Development of CNT thin film electrodes for lead ion sensing: a step toward scalable water quality monitoring
Gangwar et al. (2026): https://doi.org/10.1016/j.jelechem.2026.120284
Introduction
Heavy metal contamination in drinking water remains a major global concern because even trace concentrations can pose significant health risks. Electroanalytical sensing technologies offer rapid, sensitive, and on-site detection of these contaminants. In this article, we report a scalable and industrially viable carbon nanotube network thin-film (CNT-NTF) electrode for electrochemical detection of Pb²⁺ in water.
Carbon nanotubes grown by chemical vapor deposition were uniformly press-transferred onto PET substrates, enabling large-area, reproducible, and mass-producible sensor fabrication. The CNT-NTF sensors achieved sub-nanomolar (ppb) detection limits for Pb²⁺ with two distinct linear response ranges and reliable performance in buffer, simulated drinking water, tap water, and river water samples. The sensors detected Pb²⁺ well below WHO and US-EPA regulatory limits, maintained stable responses between 5 and 45 °C, and showed robust performance in the presence of As³⁺ and Cd²⁺.
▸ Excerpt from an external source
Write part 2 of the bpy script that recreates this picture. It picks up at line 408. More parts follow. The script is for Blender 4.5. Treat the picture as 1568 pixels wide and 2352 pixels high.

These results demonstrate the potential of the CNT-NTF platform as a scalable and cost-effective solution for monitoring heavy-metal contamination in water systems.
Main conclusions
- Proven sensing capabilities: The study successfully developed scalable carbon nanotube network thin-film (CNT-NTF) electrodes capable of detecting lead in drinking water with high sensitivity, stability, and reproducibility.
- Effective performance in real water samples: The electrodes reliably detected lead concentrations below WHO and EPA guideline limits in untreated tap and river water, without requiring added supporting electrolytes, across varying temperatures and water conductivities.
- Highly scalable manufacturing: The press-transfer fabrication method produced uniform and reproducible CNT films, addressing a key challenge of CNT sensor manufacturing and improving prospects for large-scale production.
- Strong potential for practical deployment: The sensor maintained competitive performance even in the presence of common interfering ions (e.g., As³⁺ and Cd²⁺), making it a promising low-cost solution for real-time lead monitoring, with future work focused on automated production and field validation.